Clayworth Village Guide

Nottinghamshire · Updated

Behind the bar at The Brewers Arms is a large collection of water jugs, kept for spirits rather than water, the sort of detail you only notice once someone points it out. The pub is an 18th-century building on Town Street, a few yards from the Chesterfield Canal, close enough to watch narrowboats go by from the patio garden while you drink. Richard and Gina Hadfield run it, closed Mondays except bank holidays, dogs welcome, with two changing real ales, typically Adnams Southwold Bitter and Timothy Taylor Landlord.

Two more pubs sit further along Town Street. The Blacksmiths reopened in July 2024 under new management, with three letting rooms upstairs, a real fire, and a garden that gets praised almost as often as the food; guest ales including Welbeck Abbey rotate alongside a permanent Timothy Taylor Landlord, and dogs are allowed until 5.30pm. The Sun Inn, on the corner of Willingham Road, has an open fire pit in its garden and small plates alongside hearty mains — "a lovely welcoming pub with lovely food and a kind boss and workers," in one reviewer's words.
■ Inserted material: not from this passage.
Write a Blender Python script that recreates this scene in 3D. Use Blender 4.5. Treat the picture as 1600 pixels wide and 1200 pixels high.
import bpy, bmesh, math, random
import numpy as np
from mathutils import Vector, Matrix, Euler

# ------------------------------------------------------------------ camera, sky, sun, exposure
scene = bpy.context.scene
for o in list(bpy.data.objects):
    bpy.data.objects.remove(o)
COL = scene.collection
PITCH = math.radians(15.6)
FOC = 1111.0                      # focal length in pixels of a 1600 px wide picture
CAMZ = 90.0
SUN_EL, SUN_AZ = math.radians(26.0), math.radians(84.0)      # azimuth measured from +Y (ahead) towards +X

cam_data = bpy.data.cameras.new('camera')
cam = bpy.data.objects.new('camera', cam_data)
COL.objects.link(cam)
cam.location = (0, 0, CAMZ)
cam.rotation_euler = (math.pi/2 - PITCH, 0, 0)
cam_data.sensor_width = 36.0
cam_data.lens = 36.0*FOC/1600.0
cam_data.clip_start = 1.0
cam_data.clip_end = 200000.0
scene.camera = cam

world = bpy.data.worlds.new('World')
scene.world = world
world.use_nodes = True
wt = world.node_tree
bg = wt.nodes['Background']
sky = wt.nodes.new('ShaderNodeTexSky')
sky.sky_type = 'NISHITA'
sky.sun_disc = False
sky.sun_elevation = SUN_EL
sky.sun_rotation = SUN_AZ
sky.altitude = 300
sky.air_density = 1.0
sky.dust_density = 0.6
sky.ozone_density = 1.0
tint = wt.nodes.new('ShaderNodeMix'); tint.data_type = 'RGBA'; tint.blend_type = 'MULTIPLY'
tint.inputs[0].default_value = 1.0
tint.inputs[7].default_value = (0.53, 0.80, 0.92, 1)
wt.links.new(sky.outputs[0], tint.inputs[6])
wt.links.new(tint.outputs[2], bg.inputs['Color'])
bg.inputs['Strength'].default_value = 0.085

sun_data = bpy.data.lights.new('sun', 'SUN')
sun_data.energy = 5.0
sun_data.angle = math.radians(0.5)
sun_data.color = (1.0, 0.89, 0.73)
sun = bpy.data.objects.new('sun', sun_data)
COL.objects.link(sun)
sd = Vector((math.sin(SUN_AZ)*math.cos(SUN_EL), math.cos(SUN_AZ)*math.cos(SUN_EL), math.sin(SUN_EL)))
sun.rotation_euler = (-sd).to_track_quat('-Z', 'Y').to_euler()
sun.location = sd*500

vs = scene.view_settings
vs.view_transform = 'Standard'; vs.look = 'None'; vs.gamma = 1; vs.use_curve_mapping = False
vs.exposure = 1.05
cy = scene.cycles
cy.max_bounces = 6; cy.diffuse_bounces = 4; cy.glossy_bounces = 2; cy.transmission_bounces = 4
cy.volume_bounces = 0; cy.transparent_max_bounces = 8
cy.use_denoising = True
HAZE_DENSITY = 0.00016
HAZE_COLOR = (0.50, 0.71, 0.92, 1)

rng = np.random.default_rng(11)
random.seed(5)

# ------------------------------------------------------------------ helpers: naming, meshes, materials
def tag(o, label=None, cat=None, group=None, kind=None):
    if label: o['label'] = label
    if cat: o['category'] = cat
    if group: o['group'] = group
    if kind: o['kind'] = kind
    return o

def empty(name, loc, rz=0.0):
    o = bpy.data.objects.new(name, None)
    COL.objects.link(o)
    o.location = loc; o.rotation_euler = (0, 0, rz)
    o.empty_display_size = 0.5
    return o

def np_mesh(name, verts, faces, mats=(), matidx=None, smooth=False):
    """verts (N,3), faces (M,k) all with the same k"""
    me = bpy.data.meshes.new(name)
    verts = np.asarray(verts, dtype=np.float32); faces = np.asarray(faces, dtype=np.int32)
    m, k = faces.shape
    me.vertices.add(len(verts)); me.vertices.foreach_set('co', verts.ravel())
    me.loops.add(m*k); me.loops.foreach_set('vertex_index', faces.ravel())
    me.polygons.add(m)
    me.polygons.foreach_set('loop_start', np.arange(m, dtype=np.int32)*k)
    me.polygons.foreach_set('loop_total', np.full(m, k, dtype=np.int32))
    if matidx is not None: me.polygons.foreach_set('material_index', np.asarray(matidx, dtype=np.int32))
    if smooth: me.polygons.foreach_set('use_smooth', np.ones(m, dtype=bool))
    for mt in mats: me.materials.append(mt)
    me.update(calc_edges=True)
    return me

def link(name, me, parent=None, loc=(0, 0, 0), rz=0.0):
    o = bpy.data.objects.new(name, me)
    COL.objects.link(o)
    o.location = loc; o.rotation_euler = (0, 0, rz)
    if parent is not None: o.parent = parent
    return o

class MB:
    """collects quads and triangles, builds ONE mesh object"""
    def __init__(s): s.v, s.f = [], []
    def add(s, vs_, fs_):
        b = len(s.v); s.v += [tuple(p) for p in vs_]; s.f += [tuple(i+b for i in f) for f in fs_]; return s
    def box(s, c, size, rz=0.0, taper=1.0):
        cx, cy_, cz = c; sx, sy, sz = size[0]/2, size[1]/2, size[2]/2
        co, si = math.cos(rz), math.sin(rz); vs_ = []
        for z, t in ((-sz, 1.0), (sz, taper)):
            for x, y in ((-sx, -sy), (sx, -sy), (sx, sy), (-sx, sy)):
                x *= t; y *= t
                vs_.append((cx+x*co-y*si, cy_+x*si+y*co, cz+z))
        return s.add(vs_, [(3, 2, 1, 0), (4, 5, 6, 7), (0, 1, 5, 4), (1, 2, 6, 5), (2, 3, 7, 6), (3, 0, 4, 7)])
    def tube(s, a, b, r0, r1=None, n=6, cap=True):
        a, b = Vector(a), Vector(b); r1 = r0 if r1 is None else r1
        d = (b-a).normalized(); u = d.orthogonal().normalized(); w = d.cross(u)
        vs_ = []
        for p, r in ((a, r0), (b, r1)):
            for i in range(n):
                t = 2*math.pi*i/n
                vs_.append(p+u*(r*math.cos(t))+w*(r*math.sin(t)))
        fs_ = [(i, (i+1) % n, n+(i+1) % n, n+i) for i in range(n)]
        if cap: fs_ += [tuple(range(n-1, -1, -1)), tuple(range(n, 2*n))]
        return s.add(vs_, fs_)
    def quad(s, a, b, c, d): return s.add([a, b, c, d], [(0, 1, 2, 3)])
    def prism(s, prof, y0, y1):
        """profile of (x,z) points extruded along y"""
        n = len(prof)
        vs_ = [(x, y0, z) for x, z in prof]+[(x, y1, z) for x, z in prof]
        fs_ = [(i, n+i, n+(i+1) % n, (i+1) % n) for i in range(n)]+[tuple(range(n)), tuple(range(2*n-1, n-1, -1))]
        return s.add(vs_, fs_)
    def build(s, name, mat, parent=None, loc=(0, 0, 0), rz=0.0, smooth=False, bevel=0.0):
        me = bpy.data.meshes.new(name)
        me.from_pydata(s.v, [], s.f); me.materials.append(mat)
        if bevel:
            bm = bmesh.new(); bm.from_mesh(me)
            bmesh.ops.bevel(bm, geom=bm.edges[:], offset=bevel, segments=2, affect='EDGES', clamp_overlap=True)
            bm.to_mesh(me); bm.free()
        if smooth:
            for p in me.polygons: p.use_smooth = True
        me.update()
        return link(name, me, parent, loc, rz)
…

Clayworth doesn't have a shop of its own. What it has instead is the canal.

The Chesterfield Canal opened in 1777 and curls round the village on its way from Chesterfield to West Stockwith, part of a 46-mile route known as the Cuckoo Way. A signposted circular walk of about two and a half miles starts at Clayworth Top Bridge, follows the towpath past Otter's Bridge to Gray's Bridge, and takes in moored narrowboats, ducks and moorhen. A shorter version, closer to an hour, loops the village and takes in the church too.

The church is St Peter's, Grade I listed, Norman in origin with later medieval additions. Pevsner found the 13th-century nave arcades "very weird" — the piers and arches don't appear to relate to each other, a mismatch nobody has fully explained.

The real reason to go inside is the chancel, where all four walls are covered in murals painted in 1904-05 by Phoebe Anna Traquair, Scotland's first professional female artist — one of only two murals by her in England, and the largest single artwork in the east of England. Lady D'Arcy Godolphin Osborne commissioned it to mark her son Captain Joseph Laycock's safe return from the Boer War; the scenes include the Annunciation, the Last Supper and Christ in Gethsemane, thick with gilding.

The Domesday surveyors valued the whole place at £1 6s 2d.

Clayworth's other claim to fame is a piece of paper. The Rector's Book, 62 parchment leaves kept by Rev. William Sampson between 1676 and 1701, includes two full household listings taken twelve years apart, showing that something like half the village had moved on in that time — figures the historian Peter Laslett later used in "The World We Have Lost," his 1965 study of pre-industrial England.

Retford, with the nearest railway station, is six miles away, and the 97 bus runs to Gainsborough roughly every two hours, Monday to Saturday. Mattersey Priory, a ruined Gilbertine priory on the River Idle, is a short drive, and Wiseton, the next village along, has its own hall — once home to the Laycock family, the same family commemorated in the murals at St Peter's.

Back at the Brewers Arms, none of that troubles the dogs on the patio. They're watching the water for boats.